The historical basis for much of Glenn Beck's material is W. Cleon Skousen. Beck wrote the foreword for Skousen's The 5000 Year Leap, and Skousen's other work, The Making of America, is pretty insane and awful. For example, according to Mother Jones:
Skousen quotes liberally from an essay on slavery by Fred Albert Shannon. According to Shannon, slave families were usually sold as a unit to keep them contented, but sales were actually beneficial to the slaves, since it improved their sense of self-worth. Slaves' marriages were "impermanent," but that was merely "one of the blessings of the slavery." In fact, Shannon notes, many slaves preferred slavery to freedom.
And...
Meet the founding brothers: Hengist and Horsa, fifth-century Anglo-Saxon kings. According to Skousen, the Anglo-Saxons—and by extension our own WASPy Founding Fathers—were descended from one of the Lost Tribes of Israel, in effect making them a divine people.

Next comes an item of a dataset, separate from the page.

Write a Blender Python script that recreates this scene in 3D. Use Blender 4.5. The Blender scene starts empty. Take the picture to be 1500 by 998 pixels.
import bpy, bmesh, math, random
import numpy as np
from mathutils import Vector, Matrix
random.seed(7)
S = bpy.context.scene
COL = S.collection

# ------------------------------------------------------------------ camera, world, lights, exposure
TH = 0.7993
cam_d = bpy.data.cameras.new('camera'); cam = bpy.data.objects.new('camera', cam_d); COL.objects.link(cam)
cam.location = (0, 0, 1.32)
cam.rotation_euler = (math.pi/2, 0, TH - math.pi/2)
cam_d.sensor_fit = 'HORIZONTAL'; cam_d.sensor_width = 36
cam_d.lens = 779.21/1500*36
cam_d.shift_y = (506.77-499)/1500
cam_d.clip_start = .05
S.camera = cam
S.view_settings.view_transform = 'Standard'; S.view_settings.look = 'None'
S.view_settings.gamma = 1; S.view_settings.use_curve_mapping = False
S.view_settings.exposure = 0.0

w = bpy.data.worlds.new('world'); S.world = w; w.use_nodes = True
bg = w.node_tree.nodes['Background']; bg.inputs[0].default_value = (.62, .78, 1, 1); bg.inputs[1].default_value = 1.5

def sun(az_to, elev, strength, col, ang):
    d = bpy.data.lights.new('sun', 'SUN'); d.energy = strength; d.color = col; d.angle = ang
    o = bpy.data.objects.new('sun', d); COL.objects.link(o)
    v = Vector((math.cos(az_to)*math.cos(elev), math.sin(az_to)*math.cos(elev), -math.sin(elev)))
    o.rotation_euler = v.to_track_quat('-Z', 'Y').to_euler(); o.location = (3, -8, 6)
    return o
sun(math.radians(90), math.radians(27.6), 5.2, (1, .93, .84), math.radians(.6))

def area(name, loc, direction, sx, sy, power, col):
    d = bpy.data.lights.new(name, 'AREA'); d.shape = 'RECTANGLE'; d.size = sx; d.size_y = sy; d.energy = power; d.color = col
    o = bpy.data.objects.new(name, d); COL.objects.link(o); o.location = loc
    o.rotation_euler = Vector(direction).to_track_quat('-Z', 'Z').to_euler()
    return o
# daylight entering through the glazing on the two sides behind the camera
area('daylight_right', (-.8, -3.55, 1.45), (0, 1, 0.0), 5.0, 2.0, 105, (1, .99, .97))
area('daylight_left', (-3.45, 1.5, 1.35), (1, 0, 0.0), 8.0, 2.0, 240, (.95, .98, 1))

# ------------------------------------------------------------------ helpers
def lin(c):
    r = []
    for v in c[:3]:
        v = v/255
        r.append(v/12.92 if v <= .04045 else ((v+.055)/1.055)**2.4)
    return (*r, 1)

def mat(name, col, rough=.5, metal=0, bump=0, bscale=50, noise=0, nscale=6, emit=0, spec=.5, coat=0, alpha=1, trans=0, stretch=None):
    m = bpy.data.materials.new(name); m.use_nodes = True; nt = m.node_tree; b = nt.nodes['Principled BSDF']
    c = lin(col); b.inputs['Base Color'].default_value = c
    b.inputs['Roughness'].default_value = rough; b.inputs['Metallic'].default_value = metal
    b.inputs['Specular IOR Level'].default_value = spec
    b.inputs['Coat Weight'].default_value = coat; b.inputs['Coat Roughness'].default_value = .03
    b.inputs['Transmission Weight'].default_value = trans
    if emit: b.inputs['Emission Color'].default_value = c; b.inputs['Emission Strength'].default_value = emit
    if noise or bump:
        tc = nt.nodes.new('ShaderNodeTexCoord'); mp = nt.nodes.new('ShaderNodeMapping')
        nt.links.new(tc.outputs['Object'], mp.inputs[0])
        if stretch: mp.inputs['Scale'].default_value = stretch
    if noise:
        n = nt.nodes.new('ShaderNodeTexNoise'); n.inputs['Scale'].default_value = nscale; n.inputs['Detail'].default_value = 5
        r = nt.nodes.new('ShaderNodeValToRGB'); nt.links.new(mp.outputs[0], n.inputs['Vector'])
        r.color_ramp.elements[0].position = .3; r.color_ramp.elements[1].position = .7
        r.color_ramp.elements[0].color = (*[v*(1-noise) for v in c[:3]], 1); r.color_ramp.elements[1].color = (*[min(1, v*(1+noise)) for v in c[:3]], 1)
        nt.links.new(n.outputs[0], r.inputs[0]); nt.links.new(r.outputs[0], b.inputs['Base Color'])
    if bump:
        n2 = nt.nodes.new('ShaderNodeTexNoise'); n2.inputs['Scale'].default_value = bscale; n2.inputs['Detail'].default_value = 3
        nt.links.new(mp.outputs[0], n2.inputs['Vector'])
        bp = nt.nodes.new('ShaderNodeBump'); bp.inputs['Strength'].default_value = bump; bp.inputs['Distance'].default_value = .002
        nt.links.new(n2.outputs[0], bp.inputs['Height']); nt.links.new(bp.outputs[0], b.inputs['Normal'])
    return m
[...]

This easily debunked assertion is the foundation of the white supremacist "Christian Identity" movement.
A couple of weeks ago, Beck was criticizing the Jamestown settlers as being communists. Weird, I know. A McCarthy style witch hunt against people from 400 years ago. Whatever. The historical backing for this Beck rant appears to come from Skousen's The Making of America.
One thing is certain: Beck is clearly a disciple of Skousen. Or at least pretends to be.